Publication cover image for workforce perspectives on harmful sexual behaviour reportResearch in Practice has published an open access report in partnership with the National Children’s Bureau, which examines the needs of the children’s workforce in relation to working with children and young people who are displaying Harmful Sexual Behaviour (HSB). 

This is the seventh research project undertaken by the Local Authorities Research Consortium (LARC). Over 500 multi-agency professionals took part in a national survey in which they described their current knowledge, skills and confidence in relation to supporting children and young people displaying HSB. The resulting report is intended to be used by managers across the multi-agency partnership, in particular those with a role in workforce development. 

Findings indicate that two-thirds of staff felt confident in identifying children and young people displaying inappropriate or abusive sexual behaviours. However, only a third felt confident in direct work.

Participants were asked about the emotional impact of this work; 40% reported that either working with or the prospect of working with young people displaying harmful sexual behaviour made them feel ‘worried’ and 36% agreed it made them feel anxious – even where they had considerable experience in this area.

Where local research focused on technology, social media and the internet, professionals reported an increased use of these in relation to HSB. Many believed that they were able to identify where children and young people were accessing or sharing harmful content on the web or some social media platforms.

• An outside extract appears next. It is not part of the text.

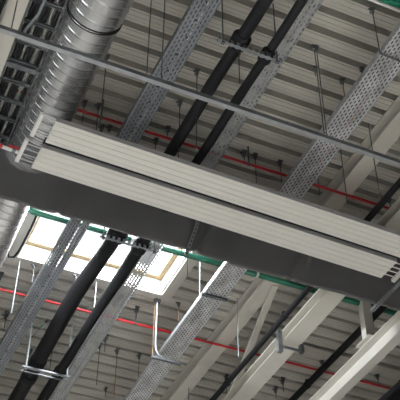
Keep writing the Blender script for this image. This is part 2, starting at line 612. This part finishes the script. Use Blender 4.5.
TY = [5.19, 8.25, 11.15]
g1 = thing('insulated_pipe', 'thicker of two black insulated pipes on the trapezes, left of the pair', 'pipe', (2.57, 8, 7.24))
pts, rs = smooth_path([(-2, 2.665, 7.29, .062), (4.6, 2.665, 7.29, .062), (6.0, 2.645, 7.32, .062), (7.75, 2.63, 7.33, .060), (8.3, 2.575, 7.31, .085),
                       (9.6, 2.51, 7.31, .10), (12.0, 2.525, 7.31, .10), (16, 2.54, 7.31, .10)])
MB().tube(pts, rs, 20).build('insulation_hose', 'black', g1)
for y, x, r in ((TY[0], 2.655, .062), (TY[1], 2.575, .085), (TY[2], 2.52, .1), (11.55, 2.52, .1)):
    MB().tube([(x, y - .09, 7.295), (x, y - .07, 7.295), (x, y + .05, 7.295), (x, y + .08, 7.295)], [r, r + (.03 if y < 9 else .012), r + (.028 if y < 9 else .01), r], 20).build('clamp_sleeve', 'black', g1)
g2 = thing('insulated_pipe', 'thinner of two black insulated pipes on the trapezes, touching the tray', 'pipe', (2.88, 8, 7.24))
pts, rs = smooth_path([(-2, 2.945, 7.24, .043), (4.6, 2.945, 7.24, .043), (6.2, 2.93, 7.27, .048), (7.75, 2.91, 7.295, .048), (8.3, 2.865, 7.23, .075),
                       (10.1, 2.83, 7.21, .058), (12.0, 2.825, 7.21, .07), (16, 2.83, 7.21, .07)])
MB().tube(pts, rs, 20).build('insulation_hose', 'black', g2)
for y, x, r in ((TY[0], 2.925, .044), (TY[1], 2.855, .072), (TY[2], 2.83, .065)):
    MB().tube([(x, y - .09, 7.21), (x, y - .07, 7.21), (x, y + .05, 7.21), (x, y + .08, 7.21)], [r, r + .022, r + .02, r], 20).build('clamp_sleeve', 'black', g2)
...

They felt less proficient when this was happening through other routes such as multi-player gaming, chat rooms, or mobile apps.

The survey also highlighted what is working well. High-quality supervision was identified as key to practitioners’ ability to work safely, as was access to structured support from peers and the ability to discuss cases with senior colleagues. Where local specialist services exist internally, it also appears there could be the opportunity to harness their expertise to deliver training for colleagues in addition to the direct work they undertake with children and young people.